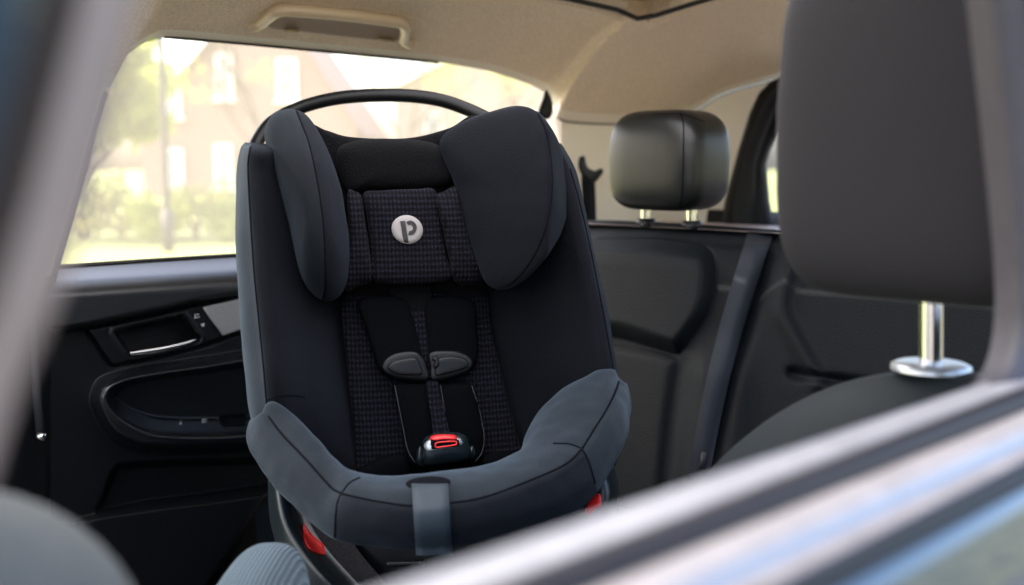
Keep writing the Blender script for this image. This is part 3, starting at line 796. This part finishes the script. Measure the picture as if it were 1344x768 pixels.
# seat belt lying over the backrest
rows = []
for i in range(36):
    t = i / 35; y = 301 + 330 * t; xc = 1000 - 84 * t - 8 * math.sin(math.pi * t); w = 17 - 3 * t
    l = hit(tbn, xc, max(y, 306))[0]; r_ = []
    for s in (-1, -.5, 0, .5, 1):
        q = hit(tbn, xc + w * s, max(y, 306))[0]
        r_.append(at(xc + w * s, y, min(depth(q), depth(l) + .01) - .012))
    rows.append(r_)
mb = MB(); mb.grid(rows); BELT = mb.build('seat_belt', mat('belt_webbing', (.020, .025, .033), .6, .25, grain=('rib', 260, .25, .001)), CAR)
mb = MB(); mb.tube([rows[i][2] + FO * .004 for i in (31, 33)], .004, 8); mb.build('belt_stitching', STITCH, BELT)

# --- rear headrest on two posts
def hshape(x, y, z):
    k = 1 - .10 * max(0, z) ** 2 - .05 * max(0, -z) ** 3
    return x * k + .02 * math.cos(y * 1.5) * (-1), y * (k - .05 * abs(z) ** 3), z
HR = superbox('headrest', car(1.492, 1.122, .009), U * .062, V * .097, Z * .083, LEATH, CAR, e=.42, nu=64, nv=40, bulge=hshape)
thr = bvh([HR])
seam('seam', [(893, 148), (897, 165), (897, 200), (896, 240), (893, 272)], thr, .0012, PIPE, HR)
seam('seam', [(858, 150), (893, 150), (925, 160)], thr, .0010, PIPE, HR)
def post(px, yt, yb, uu, r, parent, nb, br, ybz):
    a, b = onu(px, yt, uu), onu(px, yb, uu); 
    mb = MB(); mb.tube([a + Z * .01, a, b, b - Z * .01], r, 20); mb.build('headrest_post', CHROME, parent)
    c = onu(px, ybz, uu); mb = MB(); rows = []
    for rr, h in ((br * 1.0, -.003), (br, .001), (br * .85, .0035), (r * 1.4, .0045), (r * 1.02, .004)):
        rows.append([c + Vector((math.cos(t) * rr, math.sin(t) * rr, h)) for t in [2 * math.pi * i / 28 for i in range(28)]])
    mb.grid(rows, cu=True); mb.build(nb, PLAST if parent is HR else SILV, parent)
post(848, 268, 290, 1.5, .0095, HR, 'post_bezel', .017, 290)
post(908, 268, 293, 1.5, .0095, HR, 'post_bezel', .017, 293)

# --- near seat with its big headrest
def hs2(x, y, z):
    k = 1 - .16 * max(0, z) ** 2 - .05 * max(0, -z) ** 3; return x * k, y * (k + .02 * z), z
HN = superbox('headrest', car(.862, .375, .045), U * .092, V * .116, Z * .150, HREST, CAR, e=.34, nu=64, nv=40, bulge=hs2)
post(1222, 372, 478, .908, .0098, HN, 'post_bezel', .033, 481)
a = car(.908, .30, -.10); mb = MB(); mb.tube([a + Z * .03, a, a - Z * .08], .0098, 20); mb.build('headrest_post', CHROME, HN)
rows = []
for v, zt in ((.66, -.42), (.645, -.345), (.60, -.285), (.55, -.238), (.50, -.205), (.45, -.184), (.40, -.174), (.34, -.170), (.29, -.172), (.275, -.19)):
    rows.append([car(u, v, zt + dz) for u, dz in ((.80, -.45), (.83, -.15), (.845, -.05), (.87, -.012), (.905, 0), (.945, -.012), (.97, -.05), (.98, -.15), (.98, -.45))])
loft('near_seat', rows, mat('near_seat_cloth', (.010, .0145, .017), .65, .25, grain=('noise', 500, .25, .002)), CAR, 6, 6)

# --- front seat shoulder, ribbed cushion edge
superbox('front_seat', at(-80, 968, .45), Vector((.089, 0, 0)), Vector((0, .07, 0)), Vector((.004, 0, .103)), PALE, CAR, e=.95)
superbox('seat_bolster', at(338, 848, 1.02), Vector((.041, 0, 0)), Vector((0, .12, 0)), Vector((0, 0, .082)), RIB, CAR, e=.72)
mb = MB()
mb.grid([[car(u, v, z) for v in (1.52, 1.2, .9, .6, .3)] for u, z in ((.93, -.78), (.93, -.56), (.97, -.53), (1.1, -.53), (1.4, -.55))]); mb.build('seat_cushion', SEATF, CAR)
mb = MB(); mb.grid([[car(u, v, -.80) for v in (1.6, .9, .22)] for u in (-.6, .4, 1.4, 2.1)]); mb.build('floor', CARPET, CAR)

# --- near door: sill, frame and skin right in front of the lens
SZ = -.132
ua, ub = -.35, .78
def strip(name, prof, m, parent, u0=ua, u1=ub, n=24):
    mb = MB(); mb.grid([[car(u0 + (u1 - u0) * i / n, v, z) for v, z in prof] for i in range(n + 1)]); return mb.build(name, m, parent)
def bump(v0, v1, z0, h, n=10):
    return [(v0 + (v1 - v0) * i / n, z0 + h * math.sin(math.pi * i / n) ** .7) for i in range(n + 1)]
ND = strip('near_door', [(.20, -.15), (.185, -.140), (.172, -.136), (.166, -.145), (.155, -.20), (.14, -.35), (.14, -.6), (.17, -.95)], PAINT, CAR, -.5, 1.1)
ND.name = 'door'
strip('inner_sill', [(.30, -.34), (.285, -.20), (.278, -.150), (.272, -.138), (.264, -.132)] + bump(.262, .232, -.134, .004), SILLA, ND)
strip('glass_seal', [(.2335, -.132), (.231, -.126), (.226, -.125), (.221, -.129), (.2205, -.136)], FRAMED, ND)
strip('sill_moulding', bump(.2205, .200, -.135, .0035), SILLB, ND)
strip('sill_groove', [(.2005, -.1345), (.198, -.139), (.192, -.139), (.1905, -.1345)], ALU, ND)
strip('chrome_strip', bump(.1905, .178, -.1355, .0035), SILLB, ND)
strip('outer_seal', [(.1785, -.1345), (.176, -.130), (.171, -.130), (.169, -.137)], RUBBER, ND)

# window frame: profile swept round the opening
def opening(w):
    """points of the opening's outline pushed outward by w (u, z)"""
    c = [(.058 - w * 1.02, -.137), (.084 - w * 1.02, -.06), (.102 - w * 1.02, -.02), (.121 - w, .04), (.146 - w, .125), (.175 - w * .7, .180 + w * .7), (.22, .2 + w), (.35, .205 + w), (.46, .2 + w), (.60 + w * .7, .175 + w * .7), (.63 + w, .12), (.686 + w * 1.02, -.02), (.705 + w, -.085), (.700 + w * .8, -.118 - w * .5), (.675 + w * .3, -.134 - w * .6), (.63, -.140 - w)]
    return [(p.x, p.y) for p in cr(V2(c), 8)]
def frame(name, prof, m, parent):
    mb = MB(); rows = []
    for w, v in prof: rows.append([car(u, v, z) for u, z in opening(w)])
    mb.grid(rows); return mb.build(name, m, parent)
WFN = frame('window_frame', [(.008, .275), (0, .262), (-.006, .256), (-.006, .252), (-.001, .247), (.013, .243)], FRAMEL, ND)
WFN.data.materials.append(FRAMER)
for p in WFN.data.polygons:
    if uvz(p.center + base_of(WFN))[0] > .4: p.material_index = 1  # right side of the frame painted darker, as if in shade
frame('frame_seal', [(.0130, .244), (.0135, .238), (.018, .233), (.025, .230), (.029, .223)], FRAMED, ND)
frame('outer_frame', [(.0285, .224), (.031, .216), (.036, .208), (.06, .195), (.10, .185)], PAINT, ND)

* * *

INSTRUCTION => Find the lines above holding the word "data" and show them.

OUTPUT BELOW =>
WFN.data.materials.append(FRAMER)
for p in WFN.data.polygons:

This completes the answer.